Da mamma di un bambino altrettanto piccolo – sarebbe ipocrita negarlo – l’arrivo del Royal Baby mi ha ricordato con emozione quando è nato il mio, di Baby. E anche che lui, a parte che del mio cuore, non è nato con il diritto a diventare re.
La monarchia inglese è la più vecchia e stabile d’Europa, forse del mondo. Giudicarla non avrebbe senso e pretendere che la nascita del terzo erede al trono sia cosa di poco conto sarebbe altrettanto anti-storico. Ma in un momento in cui si parla tanto di giovani, di mancate opportunità e della fantomatica meritocrazia mi fa riflettere che Kate Middleton abbia partorito un futuro Capo di Stato e tutte le altre donne, io compresa, nella migliore delle ipotesi un cittadino se non un suddito.
La nascita “di stirpe reale” e il diritto ereditario a governare popoli e nazioni sono ciò che più si distanzia dal concetto di merito. Sono un retaggio della storia che confondeva potere divino e temporale; sono un prurito nell’orgoglio di chi, come me, un regno al suo bambino proprio non lo può regalare. Mi chiedo se mentre ci culliamo nel sogno della favola di Will e Kate, i giovani a cui è stato affidato l’ingrato compito di riavvicinare una monarchia millenaria alla gente del ventunesimo secolo, non finiamo per essere complici di quel sistema che altrimenti ci affanniamo a combattere, di quello che è senza dubbio il più anti-meritocratico fra i metodi di selezione.
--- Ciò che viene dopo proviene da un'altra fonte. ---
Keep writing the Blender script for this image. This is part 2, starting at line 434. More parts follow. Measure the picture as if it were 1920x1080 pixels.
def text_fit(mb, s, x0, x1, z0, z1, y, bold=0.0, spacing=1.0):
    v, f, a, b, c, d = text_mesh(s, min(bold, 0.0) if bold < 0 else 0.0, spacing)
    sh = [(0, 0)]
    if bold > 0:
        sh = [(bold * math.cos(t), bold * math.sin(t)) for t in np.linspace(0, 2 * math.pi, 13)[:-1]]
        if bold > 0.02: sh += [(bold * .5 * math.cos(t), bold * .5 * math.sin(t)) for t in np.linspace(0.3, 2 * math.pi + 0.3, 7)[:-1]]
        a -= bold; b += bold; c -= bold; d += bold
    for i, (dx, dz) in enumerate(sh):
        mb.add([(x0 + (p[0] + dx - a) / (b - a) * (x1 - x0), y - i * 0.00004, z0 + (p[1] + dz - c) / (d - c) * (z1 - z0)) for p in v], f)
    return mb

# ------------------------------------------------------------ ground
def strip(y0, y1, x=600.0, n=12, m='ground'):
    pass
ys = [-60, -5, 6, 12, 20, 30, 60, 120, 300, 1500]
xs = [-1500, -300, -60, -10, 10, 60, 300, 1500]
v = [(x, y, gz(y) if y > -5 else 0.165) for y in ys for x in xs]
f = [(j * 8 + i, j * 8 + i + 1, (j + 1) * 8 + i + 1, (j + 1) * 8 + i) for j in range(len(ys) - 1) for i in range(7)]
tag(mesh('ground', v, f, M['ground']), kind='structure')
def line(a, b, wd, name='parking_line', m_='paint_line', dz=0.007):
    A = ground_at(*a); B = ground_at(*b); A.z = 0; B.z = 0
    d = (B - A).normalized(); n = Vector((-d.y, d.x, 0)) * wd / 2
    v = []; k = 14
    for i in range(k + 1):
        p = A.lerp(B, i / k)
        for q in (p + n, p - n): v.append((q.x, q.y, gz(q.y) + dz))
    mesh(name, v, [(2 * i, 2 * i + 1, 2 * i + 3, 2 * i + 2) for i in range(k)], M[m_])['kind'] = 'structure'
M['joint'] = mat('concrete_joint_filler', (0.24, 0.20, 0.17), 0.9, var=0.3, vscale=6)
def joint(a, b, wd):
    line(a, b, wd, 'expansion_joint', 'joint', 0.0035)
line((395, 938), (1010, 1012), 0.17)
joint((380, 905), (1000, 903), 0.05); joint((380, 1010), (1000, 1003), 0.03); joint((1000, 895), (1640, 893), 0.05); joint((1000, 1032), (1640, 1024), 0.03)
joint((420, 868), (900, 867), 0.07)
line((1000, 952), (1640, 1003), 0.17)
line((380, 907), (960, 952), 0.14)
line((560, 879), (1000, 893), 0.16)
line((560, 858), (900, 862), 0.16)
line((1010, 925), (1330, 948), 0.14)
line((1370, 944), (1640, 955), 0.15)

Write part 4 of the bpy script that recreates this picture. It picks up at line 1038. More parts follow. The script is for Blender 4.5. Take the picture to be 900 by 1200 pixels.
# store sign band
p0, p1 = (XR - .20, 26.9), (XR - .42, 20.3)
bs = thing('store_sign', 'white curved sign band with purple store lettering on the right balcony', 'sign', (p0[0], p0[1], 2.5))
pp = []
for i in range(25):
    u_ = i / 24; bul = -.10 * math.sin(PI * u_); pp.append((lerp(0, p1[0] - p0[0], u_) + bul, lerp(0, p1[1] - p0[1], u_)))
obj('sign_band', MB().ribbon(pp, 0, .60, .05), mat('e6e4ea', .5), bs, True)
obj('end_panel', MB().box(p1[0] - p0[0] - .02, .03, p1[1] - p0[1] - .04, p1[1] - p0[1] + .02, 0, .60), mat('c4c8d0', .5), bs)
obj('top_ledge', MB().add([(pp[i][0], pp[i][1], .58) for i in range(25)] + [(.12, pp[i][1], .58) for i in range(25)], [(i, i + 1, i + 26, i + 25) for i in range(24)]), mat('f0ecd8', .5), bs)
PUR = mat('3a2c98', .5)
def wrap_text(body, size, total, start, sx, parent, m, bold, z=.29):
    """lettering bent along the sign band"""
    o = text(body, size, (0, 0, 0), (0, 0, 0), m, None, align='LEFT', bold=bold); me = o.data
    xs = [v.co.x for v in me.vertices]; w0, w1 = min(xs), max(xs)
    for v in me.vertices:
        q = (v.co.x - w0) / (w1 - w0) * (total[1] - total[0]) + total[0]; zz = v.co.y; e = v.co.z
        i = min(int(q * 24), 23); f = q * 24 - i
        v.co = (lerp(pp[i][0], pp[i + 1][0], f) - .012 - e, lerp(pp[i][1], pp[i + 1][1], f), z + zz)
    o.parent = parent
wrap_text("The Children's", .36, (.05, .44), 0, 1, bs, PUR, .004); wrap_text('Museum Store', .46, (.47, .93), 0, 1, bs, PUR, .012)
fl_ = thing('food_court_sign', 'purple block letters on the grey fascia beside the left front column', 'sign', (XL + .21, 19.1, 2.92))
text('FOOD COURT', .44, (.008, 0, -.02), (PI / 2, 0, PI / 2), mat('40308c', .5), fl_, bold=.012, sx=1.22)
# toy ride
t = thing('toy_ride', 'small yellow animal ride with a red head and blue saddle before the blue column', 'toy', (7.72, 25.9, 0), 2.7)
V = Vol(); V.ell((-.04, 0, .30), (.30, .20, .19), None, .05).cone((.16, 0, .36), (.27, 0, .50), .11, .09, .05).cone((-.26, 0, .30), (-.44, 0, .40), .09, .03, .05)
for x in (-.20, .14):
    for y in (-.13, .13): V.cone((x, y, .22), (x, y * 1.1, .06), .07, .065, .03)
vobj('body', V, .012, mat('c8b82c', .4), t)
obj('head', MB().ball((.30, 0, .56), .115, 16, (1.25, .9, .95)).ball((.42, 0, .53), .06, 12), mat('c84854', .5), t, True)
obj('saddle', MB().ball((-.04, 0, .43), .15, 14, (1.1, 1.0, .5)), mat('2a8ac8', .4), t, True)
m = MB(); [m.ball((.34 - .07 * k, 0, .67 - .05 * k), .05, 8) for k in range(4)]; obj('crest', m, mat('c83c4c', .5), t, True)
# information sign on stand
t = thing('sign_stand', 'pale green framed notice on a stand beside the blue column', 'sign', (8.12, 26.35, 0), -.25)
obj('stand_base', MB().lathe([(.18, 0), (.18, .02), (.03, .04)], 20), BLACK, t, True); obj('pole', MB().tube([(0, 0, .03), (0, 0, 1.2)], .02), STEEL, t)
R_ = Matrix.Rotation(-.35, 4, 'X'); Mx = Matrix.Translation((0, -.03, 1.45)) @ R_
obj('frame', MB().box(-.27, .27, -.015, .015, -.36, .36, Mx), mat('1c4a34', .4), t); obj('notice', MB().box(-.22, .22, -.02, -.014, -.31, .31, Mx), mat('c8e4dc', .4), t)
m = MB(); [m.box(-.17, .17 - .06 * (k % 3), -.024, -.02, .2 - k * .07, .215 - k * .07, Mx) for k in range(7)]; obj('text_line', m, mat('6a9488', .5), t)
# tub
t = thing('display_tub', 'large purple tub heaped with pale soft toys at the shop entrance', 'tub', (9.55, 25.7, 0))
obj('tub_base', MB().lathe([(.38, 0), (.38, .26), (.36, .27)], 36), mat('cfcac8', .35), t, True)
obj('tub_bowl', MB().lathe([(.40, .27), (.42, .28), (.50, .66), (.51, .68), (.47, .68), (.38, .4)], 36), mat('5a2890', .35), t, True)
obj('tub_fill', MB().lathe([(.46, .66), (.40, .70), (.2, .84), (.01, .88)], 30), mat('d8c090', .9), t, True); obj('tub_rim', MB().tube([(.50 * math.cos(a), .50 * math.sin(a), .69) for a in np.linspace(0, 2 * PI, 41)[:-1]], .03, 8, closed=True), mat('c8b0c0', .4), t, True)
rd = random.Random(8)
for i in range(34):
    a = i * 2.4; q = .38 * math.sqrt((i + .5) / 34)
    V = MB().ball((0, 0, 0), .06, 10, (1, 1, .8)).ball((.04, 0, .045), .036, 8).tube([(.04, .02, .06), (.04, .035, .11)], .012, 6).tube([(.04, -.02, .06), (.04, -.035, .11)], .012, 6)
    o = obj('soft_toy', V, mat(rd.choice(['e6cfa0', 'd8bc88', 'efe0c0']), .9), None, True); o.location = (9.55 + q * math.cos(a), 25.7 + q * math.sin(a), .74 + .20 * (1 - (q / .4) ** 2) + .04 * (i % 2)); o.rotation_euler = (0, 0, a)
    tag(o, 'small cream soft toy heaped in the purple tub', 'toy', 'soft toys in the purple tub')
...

Tante volte ho pensato al mio futuro. Ora che sono mamma, ma non mi sento certo troppo vecchia per inseguire sogni e ambizioni, di futuri a cui pensare ce ne sono almeno due. E nella retorica della (quanto mai vera) frase “Figliolo, tutto questo un giorno sarà tuo”, anch’io vorrei che mio figlio avesse il diritto – che è più di un’opportunità – di diventare “re”.
Paradossalmente è più realistico che diventi Papa.